Replication
Jeetendra Mirchandani
jeetum at gmail.com
Thu Oct 25 03:53:41 UTC 2007
Brian,
I have tried out something similar to what you have been thinking -
and it worked just fine!
http://lists.danga.com/pipermail/memcached/2006-October/002856.html
Not everybody will accept this scene where your cache is a little more
than a cache, and you want some reliability out of it, while giving it
more hardware/memory.
Had a few changes in the what were described there, can discuss if you want.
Hope this helps!
Regards,
Jeetu
On 10/24/07, Dustin Sallings <dustin at spy.net> wrote:
>
>
> On Oct 24, 2007, at 9:18 , Brian Beuning wrote:
>
> Memcached as it is today provides a certain good level of reliability
> (with blazing performance). Some situations are going to require more
> reliability, and one way to get that is replication. If there is another
> way
> to get more reliability I am very interested in hearing about it.
>
> From Wikipedia:
>
> In computer science, a cache is a collection of data duplicating original
> values stored elsewhere or computed earlier, where the original data is
> expensive to fetch (due to longer access time) or to compute, compared to
> the cost of reading the cache.
>
> It's specifically not *supposed* to be reliable, it's just supposed to be
> faster than using whatever originally held your data. It's designed to
> throw stuff away when it notices you don't care about it at times.
>
> It sounds like what you're looking for is a resilient dht. Maybe chord
> would be more appropriate for your application.
>
>
> MySQL without ACID transactions supports a certain level of reliability.

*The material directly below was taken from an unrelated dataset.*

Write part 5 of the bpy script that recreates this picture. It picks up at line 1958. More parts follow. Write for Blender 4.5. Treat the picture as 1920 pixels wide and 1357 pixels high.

> Some situations using MySQL need more reliability so MySQL added
> the ACID backend.
> Databases *are* supposed to be reliable. MySQL has had and continues to
> have data reliability problems, many by design, throughout its entire
> existence. Innobase Oy (not MySQL AB) created a backend that allows you to
> have some tables participate in transactions for common (but not all)
> operations.
>
> Obviously many people feel that MySQL is good enough for their data, but
> your whole concept is backwards here:
>
> 1) You should be able to assume that everything you've committed to your DB
> will reliably come out the same way no matter what.
> 2) You should assume that whatever you put into your cache may never make
> it back out alive and you'll have to reconstruct it from whatever the origin
> is.
>
>
> --
> Dustin Sallings
>
>
--
Regards,
Jeetu
http://www.cse.iitb.ac.in/~jeetu
http://apps.facebook.com/myorkut/
"Reality is merely an illusion, albeit a very persistent one."